**Problem**
Using the data below, gather each line that includes the word "scene".

**Data extract**
begin

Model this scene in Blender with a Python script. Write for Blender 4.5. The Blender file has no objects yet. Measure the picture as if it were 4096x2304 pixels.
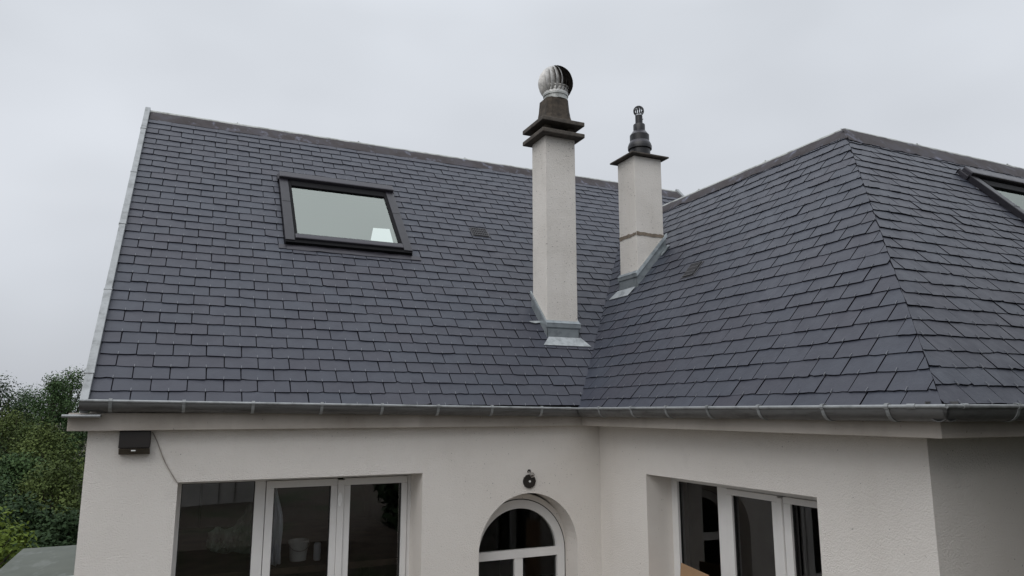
import bpy, bmesh, math, random
from mathutils import Vector, Matrix
R_ = random.Random(7)
C = bpy.context.scene.collection
SC = bpy.context.scene

# ------------------------------------------------------------------ camera
cam_d = bpy.data.cameras.new("camera"); cam = bpy.data.objects.new("camera", cam_d); C.objects.link(cam)
YAW, PITCH, ROLL = 0.4292, 0.1700, -0.0009
cam.location = (-2.9063, -5.0947, -0.0168)
cy, sy, cp, sp = math.cos(YAW), math.sin(YAW), math.cos(PITCH), math.sin(PITCH)
fwd = Vector((sy*cp, cy*cp, sp)); rgt = Vector((cy, -sy, 0)); upv = rgt.cross(fwd)
cr, sr = math.cos(ROLL), math.sin(ROLL)
rr = rgt*cr + upv*sr; uu = -rgt*sr + upv*cr
cam.rotation_euler = Matrix((rr, uu, -fwd)).transposed().to_euler()
cam_d.sensor_width = 36.0
cam_d.lens = 36.0*2860.5/4096
cam_d.clip_start = 0.05; cam_d.clip_end = 3000
SC.camera = cam

# ------------------------------------------------------------------ sky and light
SUN_EL, SUN_AZ = math.radians(50), math.radians(-125)      # azimuth from +Y towards +X
wd = bpy.data.worlds.new("World"); SC.world = wd; wd.use_nodes = True
wt = wd.node_tree; wt.nodes.clear()
def wn(t): return wt.nodes.new(t)
wo = wn('ShaderNodeOutputWorld'); bg = wn('ShaderNodeBackground')
skyt = wn('ShaderNodeTexSky'); skyt.sky_type = 'NISHITA'; skyt.sun_disc = False
skyt.sun_elevation = SUN_EL; skyt.sun_rotation = SUN_AZ
skyt.dust_density = 4.0
dim = wn('ShaderNodeVectorMath'); dim.operation = 'SCALE'; dim.inputs['Scale'].default_value = 0.10
wt.links.new(skyt.outputs[0], dim.inputs[0])
tc = wn('ShaderNodeTexCoord')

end

**Exercise output**
Model this scene in Blender with a Python script. Write for Blender 4.5. The Blender file has no objects yet. Measure the picture as if it were 4096x2304 pixels.
C = bpy.context.scene.collection
SC = bpy.context.scene